Nos acercamos inexorablemente tras el 26J a una segunda vuelta del rompecabezas de los pactos, con una preponderancia bastante asumida de que lo que ocurrió tras la primera ronda puede ser más de lo mismo en la siguiente: incluso Rajoy ya ha dicho que él no es persona de ideas cambiantes y que mantendrá su fórmula fracasada de una alianza con el PSOE y Ciudadanos. La única alteración que puede inclinar la balanza es la presión ambiental de la necesidad imperiosa de un ejecutivo, unida a la inquietud del llamado poder económico, deseoso de una estabilidad para sus negocios e inversiones, y temeroso de que una alternativa extrema ponga el peligro lo andado desde que Obama llamó a Zapatero y le hizo bajar de la higuera con una palabra fetiche: rescate.

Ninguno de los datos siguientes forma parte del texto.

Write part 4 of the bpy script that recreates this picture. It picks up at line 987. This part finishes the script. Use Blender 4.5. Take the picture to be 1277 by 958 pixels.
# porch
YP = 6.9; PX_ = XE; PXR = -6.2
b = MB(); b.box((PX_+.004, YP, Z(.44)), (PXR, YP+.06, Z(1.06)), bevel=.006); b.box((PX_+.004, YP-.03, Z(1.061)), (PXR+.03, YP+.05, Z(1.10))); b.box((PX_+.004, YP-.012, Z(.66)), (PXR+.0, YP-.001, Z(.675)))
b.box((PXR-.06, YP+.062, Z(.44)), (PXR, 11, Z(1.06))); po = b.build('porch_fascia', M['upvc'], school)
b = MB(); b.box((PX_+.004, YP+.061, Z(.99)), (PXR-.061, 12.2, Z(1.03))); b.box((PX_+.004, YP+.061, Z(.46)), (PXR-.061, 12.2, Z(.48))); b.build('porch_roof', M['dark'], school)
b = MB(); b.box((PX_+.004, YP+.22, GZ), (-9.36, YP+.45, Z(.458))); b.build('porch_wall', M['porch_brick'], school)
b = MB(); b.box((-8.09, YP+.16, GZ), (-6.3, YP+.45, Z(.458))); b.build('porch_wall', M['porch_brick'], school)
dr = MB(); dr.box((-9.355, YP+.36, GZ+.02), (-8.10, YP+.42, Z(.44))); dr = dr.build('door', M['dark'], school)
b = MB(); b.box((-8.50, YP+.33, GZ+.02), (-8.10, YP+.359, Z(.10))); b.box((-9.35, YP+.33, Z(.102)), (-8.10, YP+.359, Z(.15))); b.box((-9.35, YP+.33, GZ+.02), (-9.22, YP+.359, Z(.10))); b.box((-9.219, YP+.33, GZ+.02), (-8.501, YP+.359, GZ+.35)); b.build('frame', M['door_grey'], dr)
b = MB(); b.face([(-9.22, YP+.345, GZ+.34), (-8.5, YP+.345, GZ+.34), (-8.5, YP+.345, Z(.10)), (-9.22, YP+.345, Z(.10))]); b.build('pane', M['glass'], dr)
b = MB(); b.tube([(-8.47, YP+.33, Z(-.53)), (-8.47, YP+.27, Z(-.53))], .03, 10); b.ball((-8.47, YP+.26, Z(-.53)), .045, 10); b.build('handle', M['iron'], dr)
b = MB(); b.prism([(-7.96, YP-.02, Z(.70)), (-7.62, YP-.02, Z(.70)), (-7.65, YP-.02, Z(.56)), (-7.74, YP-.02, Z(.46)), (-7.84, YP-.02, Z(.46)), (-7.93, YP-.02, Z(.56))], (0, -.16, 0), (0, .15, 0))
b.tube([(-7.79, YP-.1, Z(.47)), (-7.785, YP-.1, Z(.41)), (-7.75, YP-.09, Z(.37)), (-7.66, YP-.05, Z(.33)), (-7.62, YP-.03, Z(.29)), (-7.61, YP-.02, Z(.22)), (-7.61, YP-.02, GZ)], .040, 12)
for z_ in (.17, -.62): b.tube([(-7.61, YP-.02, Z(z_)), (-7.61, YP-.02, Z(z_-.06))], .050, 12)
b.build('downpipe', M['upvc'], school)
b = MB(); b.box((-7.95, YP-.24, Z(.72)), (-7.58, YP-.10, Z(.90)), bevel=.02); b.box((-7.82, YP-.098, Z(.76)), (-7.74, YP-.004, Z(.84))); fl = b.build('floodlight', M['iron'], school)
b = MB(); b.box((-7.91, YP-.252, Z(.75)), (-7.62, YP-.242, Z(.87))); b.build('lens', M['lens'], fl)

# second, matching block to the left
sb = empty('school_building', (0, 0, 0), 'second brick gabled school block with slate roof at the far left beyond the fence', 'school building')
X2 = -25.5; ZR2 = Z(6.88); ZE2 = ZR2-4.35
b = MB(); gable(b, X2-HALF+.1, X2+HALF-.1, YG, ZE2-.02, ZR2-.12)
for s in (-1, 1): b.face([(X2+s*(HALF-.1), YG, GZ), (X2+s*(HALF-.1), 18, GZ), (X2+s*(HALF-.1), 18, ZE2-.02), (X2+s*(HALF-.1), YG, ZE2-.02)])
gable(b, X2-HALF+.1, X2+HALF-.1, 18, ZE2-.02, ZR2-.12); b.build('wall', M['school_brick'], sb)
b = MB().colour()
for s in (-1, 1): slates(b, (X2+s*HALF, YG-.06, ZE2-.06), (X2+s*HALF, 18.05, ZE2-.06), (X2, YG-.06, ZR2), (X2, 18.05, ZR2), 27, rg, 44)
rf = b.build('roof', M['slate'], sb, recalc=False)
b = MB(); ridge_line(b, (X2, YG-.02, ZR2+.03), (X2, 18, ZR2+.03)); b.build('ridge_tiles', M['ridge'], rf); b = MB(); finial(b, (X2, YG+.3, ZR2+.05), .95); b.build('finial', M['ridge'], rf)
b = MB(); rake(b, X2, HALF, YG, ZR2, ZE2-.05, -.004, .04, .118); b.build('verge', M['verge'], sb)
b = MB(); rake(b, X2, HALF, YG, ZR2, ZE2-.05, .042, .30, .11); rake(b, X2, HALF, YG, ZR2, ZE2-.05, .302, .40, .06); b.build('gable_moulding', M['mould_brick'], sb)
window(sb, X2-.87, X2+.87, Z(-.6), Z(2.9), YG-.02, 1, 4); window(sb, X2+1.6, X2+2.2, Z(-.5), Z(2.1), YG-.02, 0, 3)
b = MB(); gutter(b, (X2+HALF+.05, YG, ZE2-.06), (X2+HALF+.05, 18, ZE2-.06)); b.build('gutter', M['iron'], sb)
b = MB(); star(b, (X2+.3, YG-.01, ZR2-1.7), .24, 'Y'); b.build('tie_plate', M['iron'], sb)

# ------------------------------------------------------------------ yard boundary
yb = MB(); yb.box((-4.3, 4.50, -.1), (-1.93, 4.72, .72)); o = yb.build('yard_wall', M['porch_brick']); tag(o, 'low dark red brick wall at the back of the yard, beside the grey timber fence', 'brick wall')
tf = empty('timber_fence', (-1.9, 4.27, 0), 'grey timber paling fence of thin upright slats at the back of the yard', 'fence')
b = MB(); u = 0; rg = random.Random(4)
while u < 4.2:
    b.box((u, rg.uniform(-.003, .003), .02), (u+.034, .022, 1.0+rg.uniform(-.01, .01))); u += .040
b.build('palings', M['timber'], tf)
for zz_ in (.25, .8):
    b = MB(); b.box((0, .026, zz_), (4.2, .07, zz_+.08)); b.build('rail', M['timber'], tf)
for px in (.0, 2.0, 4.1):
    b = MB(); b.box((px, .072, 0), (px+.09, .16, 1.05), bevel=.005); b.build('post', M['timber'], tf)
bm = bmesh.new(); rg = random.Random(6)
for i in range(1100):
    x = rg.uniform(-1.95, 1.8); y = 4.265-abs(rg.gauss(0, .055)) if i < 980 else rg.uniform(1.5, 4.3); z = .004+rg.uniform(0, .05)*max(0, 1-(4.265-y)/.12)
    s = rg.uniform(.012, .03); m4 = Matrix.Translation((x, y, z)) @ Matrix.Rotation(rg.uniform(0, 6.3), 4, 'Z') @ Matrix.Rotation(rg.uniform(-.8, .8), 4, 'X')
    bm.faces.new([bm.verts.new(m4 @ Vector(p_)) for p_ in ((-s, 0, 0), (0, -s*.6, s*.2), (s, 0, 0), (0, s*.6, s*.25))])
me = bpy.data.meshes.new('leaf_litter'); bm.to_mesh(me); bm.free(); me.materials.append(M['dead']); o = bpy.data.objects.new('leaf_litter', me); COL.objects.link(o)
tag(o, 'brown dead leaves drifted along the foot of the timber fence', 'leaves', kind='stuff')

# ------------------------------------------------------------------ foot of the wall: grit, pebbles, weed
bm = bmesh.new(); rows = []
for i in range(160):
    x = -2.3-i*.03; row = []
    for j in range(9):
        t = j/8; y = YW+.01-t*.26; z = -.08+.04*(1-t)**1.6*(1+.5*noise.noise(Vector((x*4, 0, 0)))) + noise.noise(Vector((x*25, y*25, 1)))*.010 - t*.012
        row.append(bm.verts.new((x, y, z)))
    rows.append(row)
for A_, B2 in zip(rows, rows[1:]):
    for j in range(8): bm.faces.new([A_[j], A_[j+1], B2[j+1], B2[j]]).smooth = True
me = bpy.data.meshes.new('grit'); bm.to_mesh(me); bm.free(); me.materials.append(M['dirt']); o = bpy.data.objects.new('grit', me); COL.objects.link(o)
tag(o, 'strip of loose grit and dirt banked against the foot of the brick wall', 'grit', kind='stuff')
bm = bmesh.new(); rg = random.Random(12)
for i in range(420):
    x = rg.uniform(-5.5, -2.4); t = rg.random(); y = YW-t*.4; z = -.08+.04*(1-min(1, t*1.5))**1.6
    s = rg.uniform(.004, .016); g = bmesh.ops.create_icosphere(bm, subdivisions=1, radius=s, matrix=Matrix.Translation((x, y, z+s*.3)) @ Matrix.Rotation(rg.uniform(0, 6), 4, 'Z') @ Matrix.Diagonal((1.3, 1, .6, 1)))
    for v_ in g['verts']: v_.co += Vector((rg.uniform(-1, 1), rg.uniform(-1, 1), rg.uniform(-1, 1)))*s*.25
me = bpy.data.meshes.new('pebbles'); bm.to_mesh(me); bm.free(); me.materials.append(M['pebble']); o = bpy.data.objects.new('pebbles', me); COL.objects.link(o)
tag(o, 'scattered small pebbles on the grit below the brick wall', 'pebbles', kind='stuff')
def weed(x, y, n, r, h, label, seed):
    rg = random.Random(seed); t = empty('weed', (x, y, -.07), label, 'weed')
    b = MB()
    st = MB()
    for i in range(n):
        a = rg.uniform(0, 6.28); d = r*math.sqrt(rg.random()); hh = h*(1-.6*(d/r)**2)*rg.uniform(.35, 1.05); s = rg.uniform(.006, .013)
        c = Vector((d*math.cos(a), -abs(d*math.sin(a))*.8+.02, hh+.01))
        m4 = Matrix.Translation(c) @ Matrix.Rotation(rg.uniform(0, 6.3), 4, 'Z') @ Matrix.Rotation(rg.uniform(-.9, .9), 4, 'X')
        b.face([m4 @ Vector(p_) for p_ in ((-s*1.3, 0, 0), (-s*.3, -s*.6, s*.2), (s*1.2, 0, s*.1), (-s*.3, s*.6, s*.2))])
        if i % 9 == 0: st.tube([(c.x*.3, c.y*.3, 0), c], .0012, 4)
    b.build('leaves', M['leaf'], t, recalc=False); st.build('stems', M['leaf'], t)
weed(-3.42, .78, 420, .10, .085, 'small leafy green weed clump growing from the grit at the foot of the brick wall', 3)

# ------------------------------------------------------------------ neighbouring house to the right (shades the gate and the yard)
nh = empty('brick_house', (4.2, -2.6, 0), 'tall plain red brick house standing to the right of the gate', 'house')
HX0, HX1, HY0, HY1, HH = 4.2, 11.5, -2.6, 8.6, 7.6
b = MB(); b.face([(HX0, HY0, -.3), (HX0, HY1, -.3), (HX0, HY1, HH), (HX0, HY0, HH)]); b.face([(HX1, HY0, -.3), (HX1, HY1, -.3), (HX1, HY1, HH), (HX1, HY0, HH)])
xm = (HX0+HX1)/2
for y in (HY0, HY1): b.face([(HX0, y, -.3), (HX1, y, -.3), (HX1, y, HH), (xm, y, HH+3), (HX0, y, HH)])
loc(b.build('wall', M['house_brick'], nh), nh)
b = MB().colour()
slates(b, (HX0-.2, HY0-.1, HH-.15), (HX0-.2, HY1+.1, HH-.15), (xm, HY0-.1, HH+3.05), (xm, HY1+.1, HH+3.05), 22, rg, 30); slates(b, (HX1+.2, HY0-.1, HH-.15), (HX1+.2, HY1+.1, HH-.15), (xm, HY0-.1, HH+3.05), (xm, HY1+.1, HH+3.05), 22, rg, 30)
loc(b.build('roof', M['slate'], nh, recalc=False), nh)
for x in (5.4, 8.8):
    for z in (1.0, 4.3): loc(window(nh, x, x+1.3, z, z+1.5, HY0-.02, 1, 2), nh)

Francia sufre estos días un parón de su economía como consecuencia del rechazo a unos ajustes menos clamorosos que los que ha sufrido España, y que en forma alguna podan la tradicional grandeur del sistema asistencial galo. Manuel Valls, primer ministro, reconoce que su país pasa por momentos amargos por culpa del terrorismo, el asedio de la ultraderecha de Le Pen y con los paros y huelgas. El socialista, que lamenta las traiciones que sufre desde su partido contra las reformas que promueve, reclama «una modernización de la izquierda», para ser más porosa frente a los ajustes económicos. Al margen de lo acertado o no de su programa, a Valls no le falta razón: ¿la izquierda instalada en los gobiernos europeos hizo (o hace) algo distinto que la derecha, es decir, más allá de los recortes y transigir de paso con las penalizaciones de Bruselas? El apagón de la izquierda frente al pragmatismo de la troika europea es un argumento básico de los ataques de Unidos Podemos, coalición electoral a la que le vendría bien la extinción en sus actos de la hoz y el martillo para ser consecuente con su aspiración de transversalidad incapaz de una expropiación como la de Rumasa.

A los socialistas de Sánchez, que no acaban de matar al padre, les vendría de maravillas observar el desenlace del conflicto que vive Francia. El malestar de Valls con los extremismos (la dificultad de gobernar con el aliento de los ultras en el cogote) le lleva a ensalzar la necesidad de diálogo y negociación con los sindicatos, probablemente hasta con la omnipotente CGT, para conseguir un acuerdo sobre las reformas que propone su gobierno. Encender el foco para iluminar el plan de ajuste, llevarlo a la esfera pública, constituye un propósito beneficioso, ajeno a la oscuridad y ausencia de representación con la que muchas decisiones de trascendencia democrática se han tomado en España.

El PSOE debe acercar su mirada a la resolución de la crisis gala, a la búsqueda del consenso o no que allí se dibuje. Muchos argumentarán, incluido Valls, contra un movimiento que paraliza las refinerías y los trenes, y que obliga al Ejecutivo a sentarse en una mesa de negociación. Aunque parezca extraño, el cierre de acuerdos, los pactos (sobre todo en medidas económicas), constituyen una modernidad dada la sustitución de la autonomía nacional por el dirigismo de Bruselas para la cacareada sostenibilidad. El socialismo francés, por tanto, tiene una doble tarea: poner su casa en orden y demostrar a sus colegas españoles que cabe un discurso propio de la izquierda frente a los tormentos del déficit cero. Toca estar pendiente del laboratorio francés.